Auf den Sportplätzen zuhause: Gerhard Klapp engagiert sich als Sponsor beim SSV Sand und Lichtenauer FV. © Andreas Fischer

In der ARD-Doku „Milliardenspiel Amateurfußball“ stand auch der nordhessische Fußball im Fokus. Besser gesagt: Mäzen Gerhard Klapp der zwei Verbandsligisten sponsert.

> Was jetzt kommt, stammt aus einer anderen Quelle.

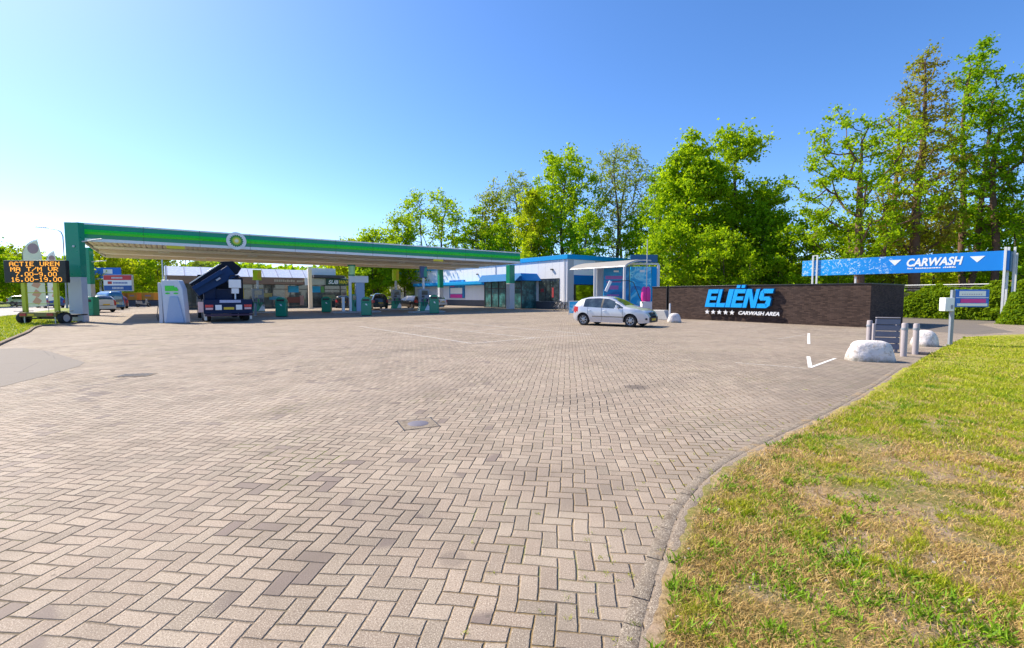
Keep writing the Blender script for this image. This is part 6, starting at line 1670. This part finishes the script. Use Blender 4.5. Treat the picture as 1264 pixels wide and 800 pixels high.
# scooter
sp = at(177, 61); t = thing('scooter', 'parked dark scooter in front of the dark low wall', 'scooter', sp, R(60))
for x_ in (-.6, .6):
    mb = MB(); mb.lathe([(.14, -.05), (.24, -.05), (.26, 0), (.24, .05), (.14, .05), (.14, -.05)], (x_, 0, .26), 'Y', 18); mb.build('wheel', M_TYRE, t)
mb = MB(); mb.prism([(-.75, .45), (-.2, .35), (.25, .25), (.35, .25), (.45, .95), (.38, 1.0), (.2, .42), (-.1, .48), (-.15, .78), (-.8, .80)], -.14, .14, 'Y'); mb.build('body', mat("scooter grey", (.18, .19, .22), .3, coat=.6), t, bevel=.03)
mb = MB(); mb.b2(-.75, -.15, -.13, .13, .80, .88); mb.build('seat', M_BLACK, t, bevel=.03)
mb = MB(); mb.tube([(.6, 0, .26), (.42, 0, 1.0)], .03, 6); mb.tube([(.4, -.32, 1.05), (.4, 0, 1.0), (.4, .32, 1.05)], .02, 6); mb.build('handlebar', M_STEEL, t)
# guard rail on the far verge of the road
gr0 = at(-8, 57); 
t = thing('guard_rail', 'low wooden guard rail on the verge across the road', 'barrier', gr0, R(20))
for x_ in np.arange(0, 14, 2.2):
    mb = MB(); mb.b2(x_ - .06, x_ + .06, -.06, .06, 0, .75); mb.build('post', mat("rail wood", (.16, .10, .07), .8), t)
mb = MB(); mb.b2(-.2, 13.4, -.09, -.062, .5, .68); mb.build('rail', mat("rail wood", (.16, .10, .07), .8), t)

# ================================================================ RIGHT SIDE
def white_stone():
    if 'ws' in MATS: return MATS['ws']
    m_, n, bs = new_mat('whitewashed concrete'); tc = n.n("ShaderNodeTexCoord").outputs['Object']; x, y, z = n.sep(tc)[:3]
    c_ = n.mix(n.noise(tc, 4, 5, .6), (.62, .56, .54), (.80, .75, .73))
    c_ = n.mix(n.rng(n.noise(tc, 11, 8, .75), .52, .62, 0, .7), c_, (.36, .30, .25))
    low = n.m('ADD', z, n.m('MULTIPLY', n.noise(tc, 7, 6, .7), .35))
    c_ = n.mix(n.rng(low, .36, .14, 0, .85), c_, (.20, .18, .12))
    c_ = n.mix(n.rng(n.noise(tc, 26, 3, .7), .64, .70, 0, .8), c_, (.25, .21, .18))
    n.put(bs.inputs['Base Color'], c_); bs.inputs['Roughness'].default_value = .9; bs.inputs['Specular IOR Level'].default_value = .2
    n.put(bs.inputs['Normal'], n.bump(n.m('ADD', n.noise(tc, 9, 5, .6), n.m('MULTIPLY', n.noise(tc, 60, 3, .7), .3)), .03))
    MATS['ws'] = m_; return m_
def blob(u, v, wpx, hm, dm, label, rz, seed, group, rnd_=0.0):
    p = g(u, v); k = p.y / F; w = wpx * k / 2
    rs = np.random.RandomState(seed)
    vs_ = []; NU, NV = 40, 18
    for j in range(NV + 1):
        ph = j / NV * math.pi / 2
        for i in range(NU):
            a = 2 * math.pi * i / NU
            ce = math.copysign(abs(math.cos(a)) ** (.62 + rnd_), math.cos(a)); se = math.copysign(abs(math.sin(a)) ** (.62 + rnd_), math.sin(a))
            rr = math.cos(ph) ** (.36 + rnd_) if j < NV else 0
            n_ = 1 + .16 * (fnoise(np.array([4 + 2.2 * math.cos(a) + seed * 7]), np.array([4 + 2.2 * math.sin(a) + ph * 2]), seed)[0] - .5)
            z_ = hm * math.sin(ph) ** .80
            taper = 1 - .14 * (z_ / hm)
            vs_.append((w * ce * rr * n_ * taper, dm / 2 * se * rr * n_ * taper, z_))
    fs = [(j * NU + i, j * NU + (i + 1) % NU, (j + 1) * NU + (i + 1) % NU, (j + 1) * NU + i) for j in range(NV) for i in range(NU)]
    mb = MB(); mb.add(vs_, fs)
    o = mb.build('boulder_block', white_stone(), None, smooth=60)
    o.location = p + Vector((0, dm / 2 * .8, 0)); o.rotation_euler = (0, 0, rz)
    tagp(o, label, 'boulder', group)
blob(1083, 447, 52, .50, .56, 'long whitewashed stone block nearest the lawn, before the grey posts', R(-14), 3, 'whitewashed stone blocks')
blob(1150, 428, 27, .50, .65, 'rounded whitewashed stone between the grey posts and payment post', R(-10), 8, 'whitewashed stone blocks', .2)
blob(834, 398.5, 17, .55, .55, 'small whitewashed stone at the foot of the brick wall', R(0), 5, 'whitewashed stone blocks', .25)
# grey posts with slatted panel
M_POST2 = mat("grey-pink recycled plastic", (.36, .32, .33), .65, var=.08, scale=3)
M_SLAT = mat("blue-grey board", (.13, .145, .21), .6, var=.15, scale=3)
posts = [(1072, 433, .88, 'grey round post left of the blue-grey slatted panel'), (1115, 440, .88, 'grey round post right of the slatted panel, nearest the lawn'), (1129.5, 437.5, .84, 'grey round post furthest right of the three')]
for u, v, h_, lab in posts:
    p = g(u, v); t = thing('bollard', lab, 'bollard', p, 0, 'grey round posts beside the white stone')
    mb = MB(); mb.lathe([(0, -.1), (.068, -.1), (.07, h_ - .03), (.055, h_), (0, h_ + .005)], (0, 0, 0), 'Z', 18); mb.build('shaft', M_POST2, t)
    mb = MB(); mb.lathe([(.072, h_ * .80), (.078, h_ * .80), (.078, h_ * .86), (.072, h_ * .86)], (0, 0, 0), 'Z', 18); mb.build('band', M_PGREY, t)
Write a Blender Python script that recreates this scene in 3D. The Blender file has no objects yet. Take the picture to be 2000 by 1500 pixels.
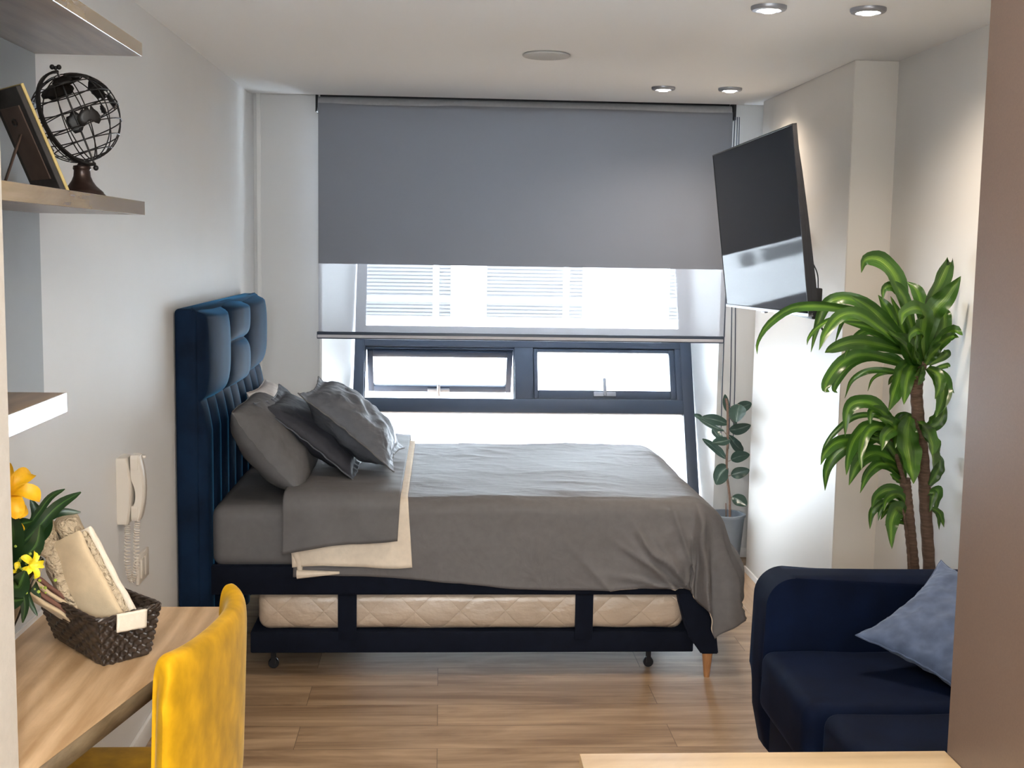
import bpy, bmesh, math, random
from mathutils import Vector, Matrix, noise

sc = bpy.context.scene
C = bpy.data.collections.new('room'); sc.collection.children.link(C)

# ------------------------------------------------------------------ camera
FPX = 2377.0
H = 1.62
F = Vector((0.05849, 0.99200, -0.11161)).normalized()
def cam_axes():
    a = math.atan(140 / FPX); p = math.atan(267 / math.hypot(FPX, 140)); r = 0.0165
    f = Vector((math.sin(a) * math.cos(p), math.cos(a) * math.cos(p), -math.sin(p)))
    r0 = Vector((math.cos(a), -math.sin(a), 0)); u0 = r0.cross(f)
    c, s = math.cos(r), math.sin(r)
    return f, r0 * c + u0 * s, r0 * -s + u0 * c
_f, _r, _u = cam_axes()
cam = bpy.data.cameras.new('camera'); camo = bpy.data.objects.new('camera', cam)
sc.collection.objects.link(camo)
camo.matrix_world = Matrix(((_r.x, _u.x, -_f.x, 0), (_r.y, _u.y, -_f.y, 0), (_r.z, _u.z, -_f.z, H), (0, 0, 0, 1)))
cam.sensor_fit = 'HORIZONTAL'; cam.sensor_width = 36; cam.lens = 36 * FPX / 2000
cam.clip_start = 0.05; cam.clip_end = 200
sc.camera = camo

# ------------------------------------------------------------------ view + sky
sc.view_settings.view_transform = 'Standard'
try: sc.view_settings.look = 'None'
except Exception: pass
sc.view_settings.gamma = 1.0
sc.view_settings.exposure = 1.25
sc.view_settings.use_curve_mapping = False
w = bpy.data.worlds.new('sky'); sc.world = w; w.use_nodes = True
bg = w.node_tree.nodes['Background']
bg.inputs[0].default_value = (0.77, 0.88, 1.0, 1); bg.inputs[1].default_value = 13.5

# ------------------------------------------------------------------ lights
def area(name, loc, rot, sx, sy, power, col, spread=180, portal=False):
    l = bpy.data.lights.new(name, 'AREA'); l.shape = 'RECTANGLE'; l.size = sx; l.size_y = sy
    l.energy = power; l.color = col; l.spread = math.radians(spread)
    o = bpy.data.objects.new(name, l); sc.collection.objects.link(o)
    o.location = loc; o.rotation_euler = rot
    if portal: l.cycles.is_portal = True
    return o
def spot(name, loc, power, col, size=120, blend=0.6, rad=0.035):
    l = bpy.data.lights.new(name, 'SPOT'); l.energy = power; l.color = col
    l.spot_size = math.radians(size); l.spot_blend = blend; l.shadow_soft_size = rad
    o = bpy.data.objects.new(name, l); sc.collection.objects.link(o); o.location = loc
    return o
# daylight enters through the tilted window
area('window_portal', (0.45, 6.72, 0.95), (math.radians(-90 - 24), 0, 0), 2.0, 2.2, 1.0, (1, 1, 1), portal=True)
WARM = (1.0, 0.83, 0.64)
NEUT = (1.0, 0.93, 0.85)
for n, (x, y, pw, c) in enumerate(((0.97, 3.70, 16, WARM), (1.27, 3.69, 16, WARM), (0.99, 5.56, 9, NEUT), (1.29, 5.54, 15, WARM))):
    spot('downlight_beam', (x, y, 2.325), pw, c, 150, 0.8)
# ceiling panels of the kitchen behind the photographer
area('kitchen_ceiling_light', (0.1, 0.7, 2.33), (0, 0, 0), 1.2, 1.0, 26, (1.0, 0.88, 0.74))
def rear_fill(loc, power, col, r=0.12):
    l = bpy.data.lights.new('rear_fill_light', 'POINT'); l.energy = power; l.color = col; l.shadow_soft_size = r
    o = bpy.data.objects.new('rear_fill_light', l); sc.collection.objects.link(o); o.location = loc
rear_fill((0.2, -0.9, 1.75), 66, (0.89, 0.955, 1.0)); rear_fill((-0.3, -1.6, 1.75), 44, (0.89, 0.955, 1.0))  # unseen point fills added behind the camera to brighten the ceiling

# ------------------------------------------------------------------ helpers
def root_of(o):
    while o.parent: o = o.parent
    return o
def thing(name, label, cat, loc=(0, 0, 0), group=None):
    o = bpy.data.objects.new(name, None); C.objects.link(o); o.location = loc
    o.empty_display_size = 0.1
    o['label'] = label; o['category'] = cat
    if group: o['group'] = group
    return o
def tag(o, label, cat, group=None):
    o['label'] = label; o['category'] = cat
    if group: o['group'] = group
    return o
def finish(bm, ang=35, smooth=True):
    bmesh.ops.recalc_face_normals(bm, faces=bm.faces)
    for f in bm.faces: f.smooth = smooth
    for e in bm.edges:
        if len(e.link_faces) == 2 and e.calc_face_angle(0) > math.radians(ang): e.smooth = False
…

Hessisch Lichtenau - Der als Kosmetikunternehmer reich gewordene Gerhard Klapp bedient in dem ARD-Beitrag einige Klischees. Als der Nordhesse vorgestellt wird, steht er vor zwei Sportwagen, die vor dem Sportplatz des Fußball-Verbandsligisten SSV Sand geparkt sind. In einer anderen Szene zeigt Klapp in seinem Unternehmen auf ein Bild. „Das Gemälde ist von einer Verehrerin von mir. Einer älteren Dame, sie war 80 Jahre alt“, sagt er. Darauf zu sehen: Gerhard Klapp als russischer Zar.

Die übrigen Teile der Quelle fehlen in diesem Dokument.